• **What is expected**
From the material below, list every line containing "wide".

-------- Data segment --------

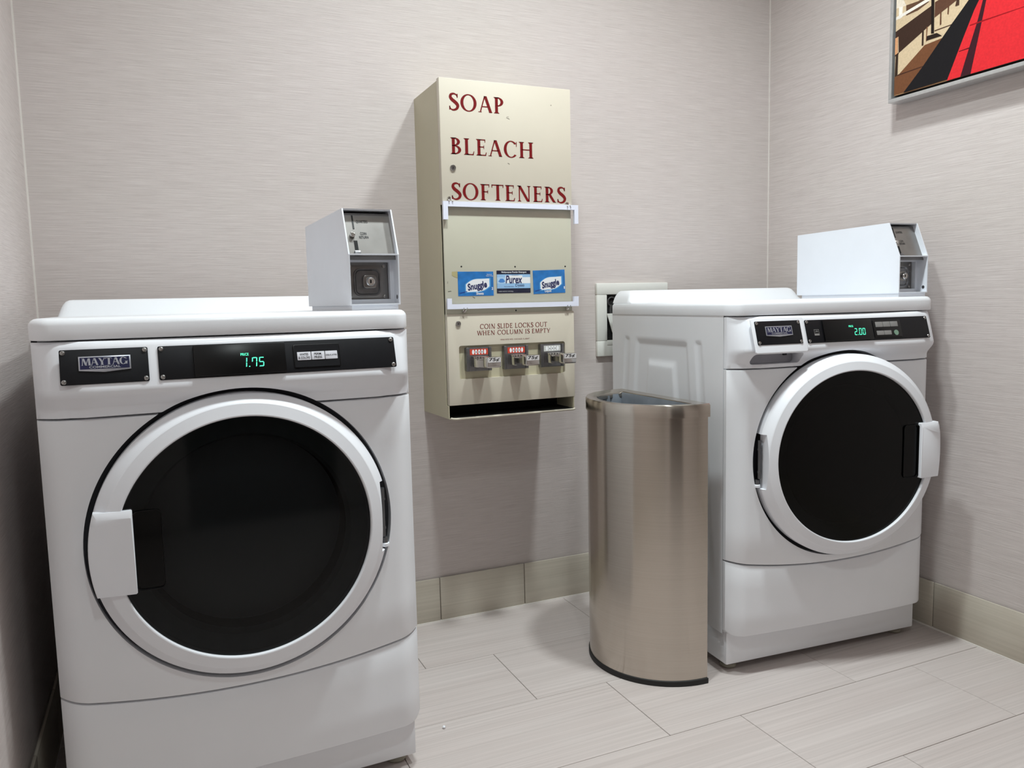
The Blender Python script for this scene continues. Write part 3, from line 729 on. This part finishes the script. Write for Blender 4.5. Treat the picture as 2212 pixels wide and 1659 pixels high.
def machine(name, loc, rz, washer, label, cat):
    R_ = empty(name, loc, rz, label, cat)
    box('cabinet', (.009, .0125, Z_LOW), (W, DEP-.006, Z_LID+.004), ENAMEL, R_, .002)
    side_relief(R_)
    con = console(R_)
    fp = panel('front_panel', lambda u: kick(u)+.0016, lambda u: Z_SEAM-.0012, lambda u, z: front_v(u), ENAMEL, R_, nz=6)
    lp = panel('lower_panel', lambda u: Z_LOW+.012*max(0, 1-min(u, W-u)/.020)**2, lambda u: kick(u)-.0016, lambda u, z: front_v(u)+.002, ENAMEL, R_, nz=3)
    uc = W-DC if washer else DC
    cut = lathe('cut', [(0, -.03), (.2845, -.03), (.2845, .2), (0, .2)], DARK, R_, plane_frame((uc, .02, DZ), (1, 0, 0), (0, 0, 1)), 144)
    boolean(fp, cut); boolean(con, cut); drop(cut)
    Fd = plane_frame((uc, 0, DZ), (1, 0, 0), (0, 0, 1))
    lathe('door_gasket', [(.236, -.010), (.236, .008), (.262, .008), (.270, .014), (.2842, .016), (.2842, -.010)], GASKET, R_, Fd, 120, True)
    lathe('drum', [(.205, .004), (.20, -.06), (.19, -.30), (0, -.31)], DRUM2, R_, Fd, 64)
    boxes('base', [((.010, .008, Z_FOOT+.004), (W-.010, DEP-.02, Z_LOW+.002))], ENAMEL, R_, None, .004)
    for a in (.045, W-.045):
        for b in (.050, DEP-.07):
            f = lathe('foot', [(0, 0), (.021, 0), (.023, .003), (.020, .009), (.009, .013), (.007, .018), (.007, Z_FOOT+.008-Z_FLOOR), (0, Z_FOOT+.008-Z_FLOOR)], FOOTM, R_, Matrix.Translation((a, b, Z_FLOOR)), 28)
    L_ = lid(R_); coin_box(R_)
    dg = door(R_, washer, .1075 if washer else 0.0, SMOKEB if washer else SMOKE, None)
    # ---- control face
    F = con_frame(); s0, s1 = cs(.9515), cs(1.0115)
    if not washer:
        prism('brand_plate', rrect(.0455, s0, .1850, s1, .003), 0, .002, XY, BLACKP, con, .0004, F)
        for a in (.0510, .1795):
            for b in (s0+.0055, s1-.0055): screw(con, F, a, b, .002)
        badge(con, F, .0745, .1565, cs(.9715), cs(.9985))
        prism('control_plate', rrect(.2010, s0, .6420, s1, .003), 0, .002, XY, BLACKP, con, .0004, F)
        for a in (.2070, .6355):
            for b in (s0+.0055, s1-.0055): screw(con, F, a, b, .002)
        box('display', (.2600, cs(.9535), .001), (.4240, cs(1.0090), .0065), GLOSSK, con, .0012, 2, F)
        text('display_word', 'PRICE', (.3420, cs(.9865), .3565, cs(.9915)), GREENL, con, F, .0068, bold=.015)
        digits('display_digits', '1.75', (.3440, cs(.9655), .3860, cs(.9830)), con, F, .0068, GREENL, .10)
        o_ = rrect(.4390, cs(.9590), .5290, cs(1.0035), .003); nn = len(o_)
        prism('key_frame', o_, .002, .0034, XY, GLOSSK, con, .0006, F)
        prism('key_field', rrect(.4410, cs(.9605), .5270, cs(1.0020), .0025), .0030, .0036, XY, BLACKP, con, 0, F)
        for a, b, tx in ((.4460, .4720, 'WHITES\n& COLORS'), (.4732, .4985, 'PERM.\nPRESS'), (.4997, .5235, 'DELICATES')):
            prism('key', rrect(a, cs(.9735), b, cs(.9890), .0008), .0036, .0046, XY, KEYL, con, .0002, F)
            g = .0012 if 'D' in tx[:1] else .0022
            hh = (.9798, .9826) if tx == 'DELICATES' else (.9758, .9866)
            text('key_lettering', tx, (a+g+(.003 if 'PERM' in tx else 0), cs(hh[0]), b-g-(.003 if 'PERM' in tx else 0), cs(hh[1])), INK, con, F, .0049, bold=.008)
    else:
        prism('detergent_drawer', rrect(.0380, cs(.9300), .2020, cs(1.0205), .006), -.001, .0045, XY, WPLAS, con, .0022, F, seg=3)
        prism('brand_plate', rrect(.0470, s0, .1890, s1, .003), .0042, .0060, XY, BLACKP, con, .0004, F)
        for a in (.0525, .1835):
            for b in (s0+.0055, s1-.0055): screw(con, F, a, b, .0060)
        Fb = F @ Matrix.Translation((0, 0, .004))
        badge(con, Fb, .0760, .1590, cs(.9710), cs(.9975))
        # finger pull cut under the drawer
        pu = rrect(.046, .9005, .200, .9285, .010)
        c2 = prism('cut', pu, -.09, .004, XZ, DARK, R_); boolean(con, c2); drop(c2)
        prism('drawer_pull', rrect(.0465, .9010, .1995, .9280, .010), -.012, .002, XZ, mat('pull_grey', (176, 176, 184), .4), con)
        box('pull_latch', (.168, -.020, .920), (.176, -.010, .926), INK, con)
        prism('control_plate', rrect(.2080, s0, .6300, s1, .003), 0, .002, XY, BLACKP, con, .0004, F)
        for a in (.2140, .6235):
            for b in (s0+.0055, s1-.0055): screw(con, F, a, b, .002)
        box('display', (.2620, cs(.9535), .001), (.4260, cs(1.0090), .0065), GLOSSK, con, .0012, 2, F)
        text('display_word', 'PRICE', (.3460, cs(.9875), .3610, cs(.9925)), GREENL, con, F, .0068, bold=.015)
        digits('display_digits', '2.00', (.3620, cs(.9660), .4020, cs(.9840)), con, F, .0068, GREENL, .06)
        # small square mark beside the display
        e0, e1, b0, b1 = .2330, .2490, cs(.9705), cs(.9865); t_ = .0008
        flat('energy_mark', [(0, [(e0, b0), (e1, b0), (e1, b1), (e0, b1)]), (1, [(e0+t_, b0+.005), (e1-t_, b0+.005), (e1-t_, b1-t_), (e0+t_, b1-t_)]),
             (0, [(e0+.003, b0+.008), (e0+.006, b0+.0125), (e0+.011, b0+.0125), (e1-.002, b0+.0095), (e0+.010, b0+.0105), (e0+.006, b0+.0105)])], [KEYG, INK], con, F, .0023)
        prism('key_field', rrect(.4330, cs(.9570), .5300, cs(1.0045), .003), .002, .0032, XY, GLOSSK, con, .0006, F)
        for a, b, y0, y1, n_ in ((.4410, .4660, .9855, .9995, 2), (.4672, .4920, .9855, .9995, 1), (.4932, .5190, .9855, .9995, 1), (.4410, .4660, .9640, .9755, 1), (.4672, .4920, .9640, .9755, 1)):
            k_ = prism('key', rrect(a, cs(y0), b, cs(y1), .0008), .0032, .0042, XY, KEYG, con, .0002, F)
        cyl('start_key', .0075, .0032, .0046, GREENB, con, F @ Matrix.Translation((.5090, cs(.9690), 0)), 24)
    # true size and height above the floor (the parts above are laid out on a 0.686 m wide pattern)
    for ch in R_.children: ch.matrix_local = Matrix.Translation((0, 0, -Z_FLOOR)) @ ch.matrix_local
    R_.scale = (MS, MS, MS)
    return R_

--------

• **Answer below**
The Blender Python script for this scene continues. Write part 3, from line 729 on. This part finishes the script. Write for Blender 4.5. Treat the picture as 2212 pixels wide and 1659 pixels high.
    # true size and height above the floor (the parts above are laid out on a 0.686 m wide pattern)